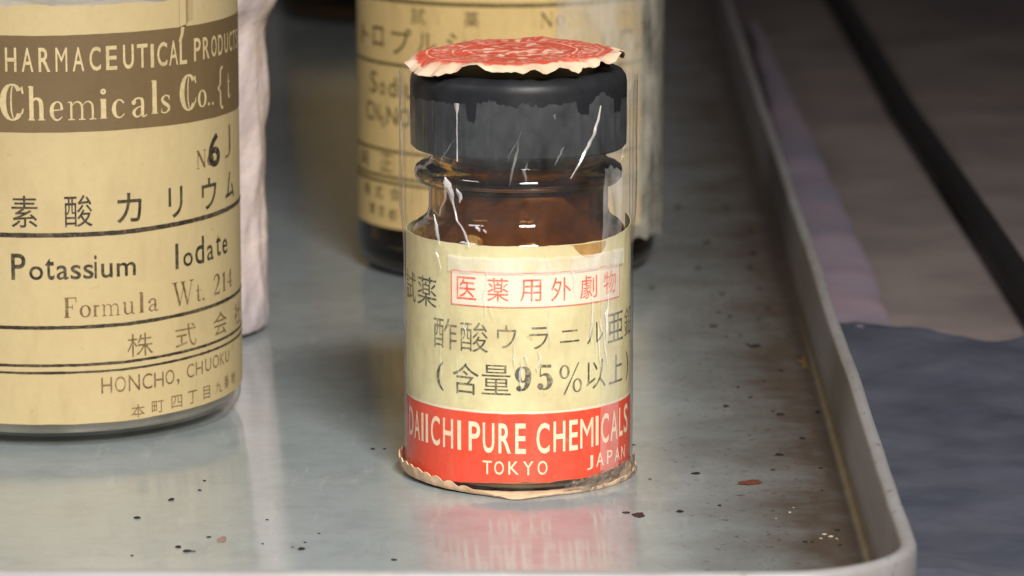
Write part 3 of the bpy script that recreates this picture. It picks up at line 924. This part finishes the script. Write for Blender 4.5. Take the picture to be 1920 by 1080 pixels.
# scalloped paper seal under the vial, one corner poking out at the front
def foot_mesh():
    seg = 240
    rings = [9.0, 13.0, 15.6, 16.3, 16.42, 16.5, 16.55, 16.6]
    lift = [0, 0, 0, 0.05, 0.3, 0.55, 0.8, 1.0]
    verts, faces = [], []
    for layer in (0, 1):
        for r, e in zip(rings, lift):
            for k in range(seg):
                a = -pi + 2 * pi * k / seg
                d = math.degrees(a)
                tip = exp(-abs((d + 1) / 11.0) ** 1.4)
                side = max(0.0, min(1.0, (-d - 2) / 58)) if d > -120 else max(0.0, 1 - (-d - 120) / 50)
                right = max(0.0, min(1.0, (d - 4) / 70))
                sc_ = max(0.0, min(1.0, (-d - 12) / 25)) if d > -130 else 0.0
                hgt = 0.25 + 2.15 * side + 0.7 * right + 0.24 * sc_ * (abs(sin(d * 0.42 + 0.6 * sin(d * 0.11))) * 2 - 1) + 0.16 * fbm(cos(a) * 9, sin(a) * 9, 2, 1.5)
                low = 0.02 + 0.5 * side * (1 - e)
                rr = r + (1.9 * tip + 0.30 * side * e + 0.12 * fbm(cos(a) * 6, sin(a) * 6, 2, 1.5)) * (1 if r > 15 else 0)
                z = (low if r > 15 else 0.02) + e * (hgt - low) * (1 - 0.3 * tip)
                inn = 0.16 if layer == 0 else 0.0
                verts.append(((rr - inn * (r > 16)) * sin(a), -(rr - inn * (r > 16)) * cos(a), max(z, 0.02) + (0.14 if layer == 0 and r < 16 else 0)))
    N = len(rings) * seg
    for layer in (0, 1):
        for i in range(len(rings) - 1):
            for k in range(seg):
                j = (k + 1) % seg
                b = layer * N
                faces.append((b + i * seg + k, b + i * seg + j, b + (i + 1) * seg + j, b + (i + 1) * seg + k))
    for o in (0, (len(rings) - 1) * seg):
        for k in range(seg):
            j = (k + 1) % seg
            faces.append((o + k, o + j, N + o + j, N + o + k))
    link_mesh('base_paper', verts, faces, M_kraft, vial)


foot_mesh()

# ---- larger clear bottle on the left --------------------------------------
RB = 27.0
left = thing('reagent_bottle', 'wide clear glass bottle with a brown-banded tan label, cut by the left edge', 'bottle', (-67.7, 40, 0), 0, 'large reagent bottles in the tray')
lathe('glass', bottle_profile(26.8, 112, 17.0, 82, 3.0, 0.7, 108), M_clear, left, 144)
contents(25.9, 1.5, 60.0, 2.6, M_powder_white, left)
lathe('cap', [(0, 109), (17.2, 108.6), (17.4, 96.5), (19.6, 96), (20, 96.6), (20, 110), (19.2, 111.6), (17.5, 112), (0, 112)], M_cap_out, left, 96)
LS0, LS1 = -62.0, 44.0


def ll_lo(s):
    return 3.55 + 0.028 * max(0, s - 12) + 0.08 * fbm(s, 2, 0, 0.3)


def ll_hi(s):
    return 64.2 + 6.0 / (1 + exp(-(s - 22.5) * 3)) + 0.3 * fbm(s, 5, 0, 0.3)


ll = sheet('label', RB, LS0, LS1, ll_lo, ll_hi, M_label_tan, left, 0.14, 120, 30)
sheet('brown_band', RB + 0.03, LS0, LS1, lambda s: 46.1 + 0.04 * fbm(s, 1, 0, 0.4), lambda s: 59.95 + 0.05 * fbm(s, 8, 0, 0.4) + 0.008 * max(0, s), M_brown, ll, 0.02, 110, 6)


def row(text, s_first, pitch, w, z0, z1, dz=0.0):
    out = []
    for i, ch in enumerate(text):
        if ch != ' ':
            ww = w * (0.36 if ch in 'I' else 1.0)
            c = s_first + pitch * i + w / 2
            out.append((ch, c - ww / 2, c + ww / 2, z0 + dz * i, z1 + dz * i))
    return out


lettering('band_lettering', [('U', 12.75, 14.41, 54.81, 58.3), ('T', 14.92, 16.64, 54.83, 58.24), ('I', 17.13, 17.68, 54.71, 58.1), ('C', 18.24, 20.0, 54.74, 58.24), ('A', 20.33, 21.99, 54.73, 58.32), ('L', 22.33, 23.76, 54.7, 58.3), ('P', 25.28, 26.8, 54.86, 58.2), ('R', 27.34, 28.95, 54.95, 58.14), ('O', 29.48, 31.03, 55.0, 58.1), ('D', 31.5, 33.0, 55.01, 58.04), ('U', 33.64, 35.07, 55.05, 58.0), ('C', 35.6, 37.1, 55.05, 58.0), ('T', 37.4, 38.9, 55.05, 58.0), ('S', 39.3, 40.8, 55.05, 58.0)]
          + row('PHARMACE', -6.6, 2.40, 1.65, 54.8, 58.25), RB + 0.03, M_ink_tan, ll, off=0.012, lift=0.04)
lettering('company_lettering', [('a', 13.85, 16.5, 47.7, 50.61, 'serif'), ('l', 17.02, 18.3, 47.93, 52.98, 'serif'), ('s', 18.6, 20.5, 47.93, 50.59, 'serif'), ('C', 22.33, 25.67, 47.73, 53.24, 'serif'), ('o', 26.05, 28.0, 47.97, 50.56, 'serif'), ('.', 28.32, 28.94, 48.04, 48.5, 'serif'), ('.', 29.42, 30.0, 48.0, 48.45, 'serif'), ('{', 31.22, 32.9, 47.03, 53.4), ('t', 34.34, 36.0, 48.3, 52.0, 'serif'),
           ('C', -5.0, -1.6, 47.7, 53.2, 'serif'), ('h', -1.0, 1.5, 47.8, 52.9, 'serif'), ('e', 2.0, 4.1, 47.8, 50.6, 'serif'), ('m', 4.6, 8.6, 47.8, 50.6, 'serif'), ('i', 9.1, 10.3, 47.8, 52.2, 'serif'), ('c', 10.9, 13.1, 47.8, 50.6, 'serif')],
          RB + 0.03, M_ink_tan, ll, off=-0.004, lift=0.04)
RULE = [(LS0, LS1, 30.95, 31.6), (LS0, LS1, 17.55, 18.05), (LS0, LS1, 12.05, 12.45), (LS0, LS1, 11.0, 11.35)]


def sloped_rules(R, rules, mat, parent):
    verts, faces = [], []
    for s0, s1, z0, z1 in rules:
        n = 130
        b = len(verts)
        for i in range(n + 1):
            s = s0 + (s1 - s0) * i / n
            up = 0.032 * max(0.0, s - 12) + 0.03 * fbm(s, z0, 0, 1.2)
            tw = 0.05 * fbm(s, z1, 0, 1.7)
            for z in (z0 + up - tw, z1 + up + tw):
                verts.append(((R + 0.05) * sin(s / R), -(R + 0.05) * cos(s / R), z))
        for i in range(n):
            faces.append((b + 2 * i, b + 2 * i + 2, b + 2 * i + 3, b + 2 * i + 1))
    o = link_mesh('ruled_lines', verts, faces, mat, parent)
    return o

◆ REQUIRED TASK
Give the data again exactly as written, with all pictures left out.

◆ OUTPUT OF THE EXERCISE
Write part 3 of the bpy script that recreates this picture. It picks up at line 924. This part finishes the script. Write for Blender 4.5. Take the picture to be 1920 by 1080 pixels.
# scalloped paper seal under the vial, one corner poking out at the front
def foot_mesh():
    seg = 240
    rings = [9.0, 13.0, 15.6, 16.3, 16.42, 16.5, 16.55, 16.6]
    lift = [0, 0, 0, 0.05, 0.3, 0.55, 0.8, 1.0]
    verts, faces = [], []
    for layer in (0, 1):
        for r, e in zip(rings, lift):
            for k in range(seg):
                a = -pi + 2 * pi * k / seg
                d = math.degrees(a)
                tip = exp(-abs((d + 1) / 11.0) ** 1.4)
                side = max(0.0, min(1.0, (-d - 2) / 58)) if d > -120 else max(0.0, 1 - (-d - 120) / 50)
                right = max(0.0, min(1.0, (d - 4) / 70))
                sc_ = max(0.0, min(1.0, (-d - 12) / 25)) if d > -130 else 0.0
                hgt = 0.25 + 2.15 * side + 0.7 * right + 0.24 * sc_ * (abs(sin(d * 0.42 + 0.6 * sin(d * 0.11))) * 2 - 1) + 0.16 * fbm(cos(a) * 9, sin(a) * 9, 2, 1.5)
                low = 0.02 + 0.5 * side * (1 - e)
                rr = r + (1.9 * tip + 0.30 * side * e + 0.12 * fbm(cos(a) * 6, sin(a) * 6, 2, 1.5)) * (1 if r > 15 else 0)
                z = (low if r > 15 else 0.02) + e * (hgt - low) * (1 - 0.3 * tip)
                inn = 0.16 if layer == 0 else 0.0
                verts.append(((rr - inn * (r > 16)) * sin(a), -(rr - inn * (r > 16)) * cos(a), max(z, 0.02) + (0.14 if layer == 0 and r < 16 else 0)))
    N = len(rings) * seg
    for layer in (0, 1):
        for i in range(len(rings) - 1):
            for k in range(seg):
                j = (k + 1) % seg
                b = layer * N
                faces.append((b + i * seg + k, b + i * seg + j, b + (i + 1) * seg + j, b + (i + 1) * seg + k))
    for o in (0, (len(rings) - 1) * seg):
        for k in range(seg):
            j = (k + 1) % seg
            faces.append((o + k, o + j, N + o + j, N + o + k))
    link_mesh('base_paper', verts, faces, M_kraft, vial)


foot_mesh()

# ---- larger clear bottle on the left --------------------------------------
RB = 27.0
left = thing('reagent_bottle', 'wide clear glass bottle with a brown-banded tan label, cut by the left edge', 'bottle', (-67.7, 40, 0), 0, 'large reagent bottles in the tray')
lathe('glass', bottle_profile(26.8, 112, 17.0, 82, 3.0, 0.7, 108), M_clear, left, 144)
contents(25.9, 1.5, 60.0, 2.6, M_powder_white, left)
lathe('cap', [(0, 109), (17.2, 108.6), (17.4, 96.5), (19.6, 96), (20, 96.6), (20, 110), (19.2, 111.6), (17.5, 112), (0, 112)], M_cap_out, left, 96)
LS0, LS1 = -62.0, 44.0


def ll_lo(s):
    return 3.55 + 0.028 * max(0, s - 12) + 0.08 * fbm(s, 2, 0, 0.3)


def ll_hi(s):
    return 64.2 + 6.0 / (1 + exp(-(s - 22.5) * 3)) + 0.3 * fbm(s, 5, 0, 0.3)


ll = sheet('label', RB, LS0, LS1, ll_lo, ll_hi, M_label_tan, left, 0.14, 120, 30)
sheet('brown_band', RB + 0.03, LS0, LS1, lambda s: 46.1 + 0.04 * fbm(s, 1, 0, 0.4), lambda s: 59.95 + 0.05 * fbm(s, 8, 0, 0.4) + 0.008 * max(0, s), M_brown, ll, 0.02, 110, 6)


def row(text, s_first, pitch, w, z0, z1, dz=0.0):
    out = []
    for i, ch in enumerate(text):
        if ch != ' ':
            ww = w * (0.36 if ch in 'I' else 1.0)
            c = s_first + pitch * i + w / 2
            out.append((ch, c - ww / 2, c + ww / 2, z0 + dz * i, z1 + dz * i))
    return out


lettering('band_lettering', [('U', 12.75, 14.41, 54.81, 58.3), ('T', 14.92, 16.64, 54.83, 58.24), ('I', 17.13, 17.68, 54.71, 58.1), ('C', 18.24, 20.0, 54.74, 58.24), ('A', 20.33, 21.99, 54.73, 58.32), ('L', 22.33, 23.76, 54.7, 58.3), ('P', 25.28, 26.8, 54.86, 58.2), ('R', 27.34, 28.95, 54.95, 58.14), ('O', 29.48, 31.03, 55.0, 58.1), ('D', 31.5, 33.0, 55.01, 58.04), ('U', 33.64, 35.07, 55.05, 58.0), ('C', 35.6, 37.1, 55.05, 58.0), ('T', 37.4, 38.9, 55.05, 58.0), ('S', 39.3, 40.8, 55.05, 58.0)]
          + row('PHARMACE', -6.6, 2.40, 1.65, 54.8, 58.25), RB + 0.03, M_ink_tan, ll, off=0.012, lift=0.04)
lettering('company_lettering', [('a', 13.85, 16.5, 47.7, 50.61, 'serif'), ('l', 17.02, 18.3, 47.93, 52.98, 'serif'), ('s', 18.6, 20.5, 47.93, 50.59, 'serif'), ('C', 22.33, 25.67, 47.73, 53.24, 'serif'), ('o', 26.05, 28.0, 47.97, 50.56, 'serif'), ('.', 28.32, 28.94, 48.04, 48.5, 'serif'), ('.', 29.42, 30.0, 48.0, 48.45, 'serif'), ('{', 31.22, 32.9, 47.03, 53.4), ('t', 34.34, 36.0, 48.3, 52.0, 'serif'),
           ('C', -5.0, -1.6, 47.7, 53.2, 'serif'), ('h', -1.0, 1.5, 47.8, 52.9, 'serif'), ('e', 2.0, 4.1, 47.8, 50.6, 'serif'), ('m', 4.6, 8.6, 47.8, 50.6, 'serif'), ('i', 9.1, 10.3, 47.8, 52.2, 'serif'), ('c', 10.9, 13.1, 47.8, 50.6, 'serif')],
          RB + 0.03, M_ink_tan, ll, off=-0.004, lift=0.04)
RULE = [(LS0, LS1, 30.95, 31.6), (LS0, LS1, 17.55, 18.05), (LS0, LS1, 12.05, 12.45), (LS0, LS1, 11.0, 11.35)]


def sloped_rules(R, rules, mat, parent):
    verts, faces = [], []
    for s0, s1, z0, z1 in rules:
        n = 130
        b = len(verts)
        for i in range(n + 1):
            s = s0 + (s1 - s0) * i / n
            up = 0.032 * max(0.0, s - 12) + 0.03 * fbm(s, z0, 0, 1.2)
            tw = 0.05 * fbm(s, z1, 0, 1.7)
            for z in (z0 + up - tw, z1 + up + tw):
                verts.append(((R + 0.05) * sin(s / R), -(R + 0.05) * cos(s / R), z))
        for i in range(n):
            faces.append((b + 2 * i, b + 2 * i + 2, b + 2 * i + 3, b + 2 * i + 1))
    o = link_mesh('ruled_lines', verts, faces, mat, parent)
    return o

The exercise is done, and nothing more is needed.